Nowadays, while there may be stability in the Tynecastle and Easter Road boardrooms, one would be hard put to identify anything resembling dynamism. Lack of genuine belief in the cause also seems to manifest itself on the field. Twice, in 1965 and 1986, Hearts have blown a league title on the last day of the season. Five cup semi-final defeats in the last nine seasons also point to a side with a tendency to run for the toilets when the day of reckoning comes along.
The same trait was identifiable in Hibs early ’70s side. Acknowledged as one of the most entertaining teams in Scotland at the time, their challenge to Celtic’s league stranglehold invariably collapsed in the latter half of the season. Cup final defeats at the hands of Jock Stein’s charges by margins of 6-1 and 6-3 in ’72 and ’74 pretty much sum up the spineless nature of the side.
Such repeated failings may also spring in part from the character of the city. Glaswegians are often held up for being “gallus” – i.e. having a defiant, swaggering, self-confidence – and certainly there is more than a trace of that about the Old Firm, home or away. The more diffident outlook of the Edinburgh citizen, on the other hand, hardly engenders a cocky belief in destiny, whether on the football field or elsewhere.
Foundationless caricatures? Well, consider the comparative success of the two cities’ attempts at civic promotion in the 1980s. Everyone’s heard of the “Miles Better” campaign, but who can recall Edinburgh’s feeble response – “Count Me In”? Of course, we are to be wholly grateful that neither Hearts nor Hibs followed their Glaswegian counterparts’ brutal exploitation of historical background to build and sustain their support over the years. Finding an alternative driving sense of purpose has proved difficult, however.

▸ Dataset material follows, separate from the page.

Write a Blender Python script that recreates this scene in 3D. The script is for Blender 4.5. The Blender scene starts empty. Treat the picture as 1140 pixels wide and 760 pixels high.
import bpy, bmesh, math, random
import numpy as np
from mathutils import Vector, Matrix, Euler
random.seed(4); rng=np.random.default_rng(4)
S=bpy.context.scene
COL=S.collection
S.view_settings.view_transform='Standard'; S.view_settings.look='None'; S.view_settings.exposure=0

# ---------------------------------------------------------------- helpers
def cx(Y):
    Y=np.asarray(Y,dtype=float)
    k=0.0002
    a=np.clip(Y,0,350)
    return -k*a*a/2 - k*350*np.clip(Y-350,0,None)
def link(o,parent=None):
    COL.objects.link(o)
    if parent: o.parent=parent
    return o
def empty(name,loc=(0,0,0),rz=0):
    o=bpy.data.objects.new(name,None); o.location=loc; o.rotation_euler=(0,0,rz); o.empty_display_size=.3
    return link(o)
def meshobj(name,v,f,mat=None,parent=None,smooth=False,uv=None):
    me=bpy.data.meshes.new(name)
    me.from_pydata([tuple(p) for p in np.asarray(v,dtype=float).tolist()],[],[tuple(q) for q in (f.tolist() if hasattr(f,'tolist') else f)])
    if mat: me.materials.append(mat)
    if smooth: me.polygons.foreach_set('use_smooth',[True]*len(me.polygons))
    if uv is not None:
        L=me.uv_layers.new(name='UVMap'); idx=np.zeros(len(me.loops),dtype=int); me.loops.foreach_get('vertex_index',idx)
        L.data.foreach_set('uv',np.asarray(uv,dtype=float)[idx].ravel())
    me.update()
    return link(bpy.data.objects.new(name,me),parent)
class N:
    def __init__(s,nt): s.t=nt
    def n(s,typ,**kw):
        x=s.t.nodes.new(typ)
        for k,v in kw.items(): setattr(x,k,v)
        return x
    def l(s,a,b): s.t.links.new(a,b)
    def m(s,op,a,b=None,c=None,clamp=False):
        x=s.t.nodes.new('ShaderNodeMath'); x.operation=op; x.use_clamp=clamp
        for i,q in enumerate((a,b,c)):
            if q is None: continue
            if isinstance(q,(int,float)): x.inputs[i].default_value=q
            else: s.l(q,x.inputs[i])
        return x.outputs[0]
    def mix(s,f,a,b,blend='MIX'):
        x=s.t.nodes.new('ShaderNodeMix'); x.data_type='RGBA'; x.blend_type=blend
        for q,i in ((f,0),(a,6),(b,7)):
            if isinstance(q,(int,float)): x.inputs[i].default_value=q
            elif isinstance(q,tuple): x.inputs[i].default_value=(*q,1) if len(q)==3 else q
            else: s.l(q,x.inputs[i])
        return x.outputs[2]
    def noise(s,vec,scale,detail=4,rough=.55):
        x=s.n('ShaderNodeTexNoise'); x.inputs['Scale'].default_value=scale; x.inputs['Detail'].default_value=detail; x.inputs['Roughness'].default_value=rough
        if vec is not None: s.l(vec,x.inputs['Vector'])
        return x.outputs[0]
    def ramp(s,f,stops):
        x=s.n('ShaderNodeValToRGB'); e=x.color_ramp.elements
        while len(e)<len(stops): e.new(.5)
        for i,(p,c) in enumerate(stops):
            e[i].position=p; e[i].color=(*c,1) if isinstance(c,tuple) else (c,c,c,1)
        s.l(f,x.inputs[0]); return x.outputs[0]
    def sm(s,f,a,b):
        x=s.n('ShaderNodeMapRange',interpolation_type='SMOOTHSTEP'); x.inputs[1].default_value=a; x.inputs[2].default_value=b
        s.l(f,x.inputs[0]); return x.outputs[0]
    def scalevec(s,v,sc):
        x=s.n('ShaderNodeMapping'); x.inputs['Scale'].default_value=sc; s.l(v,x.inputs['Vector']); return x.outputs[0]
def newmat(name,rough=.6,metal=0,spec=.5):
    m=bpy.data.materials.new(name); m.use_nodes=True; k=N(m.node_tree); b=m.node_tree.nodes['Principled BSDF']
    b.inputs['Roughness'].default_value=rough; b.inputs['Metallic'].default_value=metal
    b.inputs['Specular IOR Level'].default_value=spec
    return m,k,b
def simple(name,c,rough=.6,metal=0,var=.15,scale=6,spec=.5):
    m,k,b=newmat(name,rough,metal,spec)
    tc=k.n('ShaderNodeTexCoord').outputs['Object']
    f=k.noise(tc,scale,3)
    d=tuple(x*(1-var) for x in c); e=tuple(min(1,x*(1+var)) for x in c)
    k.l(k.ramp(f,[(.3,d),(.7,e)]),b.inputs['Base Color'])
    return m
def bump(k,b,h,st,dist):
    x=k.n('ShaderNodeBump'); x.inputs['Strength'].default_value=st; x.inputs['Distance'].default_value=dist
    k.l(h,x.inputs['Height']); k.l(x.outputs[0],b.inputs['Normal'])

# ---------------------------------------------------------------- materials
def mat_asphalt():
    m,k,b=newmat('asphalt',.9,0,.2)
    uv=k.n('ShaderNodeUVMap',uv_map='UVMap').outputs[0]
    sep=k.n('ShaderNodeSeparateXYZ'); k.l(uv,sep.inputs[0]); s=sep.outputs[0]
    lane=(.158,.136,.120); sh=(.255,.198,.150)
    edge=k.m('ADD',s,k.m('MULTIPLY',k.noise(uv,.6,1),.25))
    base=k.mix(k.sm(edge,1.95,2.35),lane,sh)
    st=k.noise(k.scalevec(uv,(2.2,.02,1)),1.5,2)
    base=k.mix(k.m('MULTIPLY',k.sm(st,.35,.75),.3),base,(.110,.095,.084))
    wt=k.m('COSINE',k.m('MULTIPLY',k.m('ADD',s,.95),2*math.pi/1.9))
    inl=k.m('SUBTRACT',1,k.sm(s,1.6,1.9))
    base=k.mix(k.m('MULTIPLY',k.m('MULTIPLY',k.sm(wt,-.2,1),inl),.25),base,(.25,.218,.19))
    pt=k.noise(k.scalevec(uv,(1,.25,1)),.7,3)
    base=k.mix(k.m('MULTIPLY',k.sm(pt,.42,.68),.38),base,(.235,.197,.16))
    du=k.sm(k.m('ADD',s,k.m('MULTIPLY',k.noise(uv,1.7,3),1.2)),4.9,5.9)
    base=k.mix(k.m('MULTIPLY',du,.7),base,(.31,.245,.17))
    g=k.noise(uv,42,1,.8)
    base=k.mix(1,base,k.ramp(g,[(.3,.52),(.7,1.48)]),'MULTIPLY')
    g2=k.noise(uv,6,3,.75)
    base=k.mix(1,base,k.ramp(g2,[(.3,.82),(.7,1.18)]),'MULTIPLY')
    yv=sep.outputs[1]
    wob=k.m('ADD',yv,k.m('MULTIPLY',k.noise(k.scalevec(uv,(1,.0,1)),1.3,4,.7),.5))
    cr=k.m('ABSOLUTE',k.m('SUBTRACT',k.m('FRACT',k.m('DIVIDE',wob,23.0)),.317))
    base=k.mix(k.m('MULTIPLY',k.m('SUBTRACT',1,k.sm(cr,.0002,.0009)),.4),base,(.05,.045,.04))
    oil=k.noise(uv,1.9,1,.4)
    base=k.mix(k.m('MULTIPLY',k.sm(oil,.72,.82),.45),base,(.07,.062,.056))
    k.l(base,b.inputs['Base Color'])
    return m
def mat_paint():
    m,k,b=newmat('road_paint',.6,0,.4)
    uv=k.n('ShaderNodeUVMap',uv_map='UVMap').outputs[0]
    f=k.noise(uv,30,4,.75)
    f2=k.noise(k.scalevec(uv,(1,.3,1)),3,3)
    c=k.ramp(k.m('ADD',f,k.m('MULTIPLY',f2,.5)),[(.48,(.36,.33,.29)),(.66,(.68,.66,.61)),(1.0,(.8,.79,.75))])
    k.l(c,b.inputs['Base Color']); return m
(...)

With the Rangers monopoly seemingly mutating into an Old Firm duopoly once again, few would foresee the arrival of trophy-bearing open-topped buses along Princes Street in the immediate future. True, Hearts made a shrewd move in appointing Jim Jeffries – one of the best managerial talents in Scotland and a Tynecastle man through and through – as boss. But the gap in resources available to him compared to Tommy Burns and Walter Smith remains in multiple digits.
Maybe they should get around to finishing that folly on top of the Cotton Hill. The monumental impotence demonstrated by Edinburgh’s football double act over the last thirty years or so surely deserves some kind of recognition.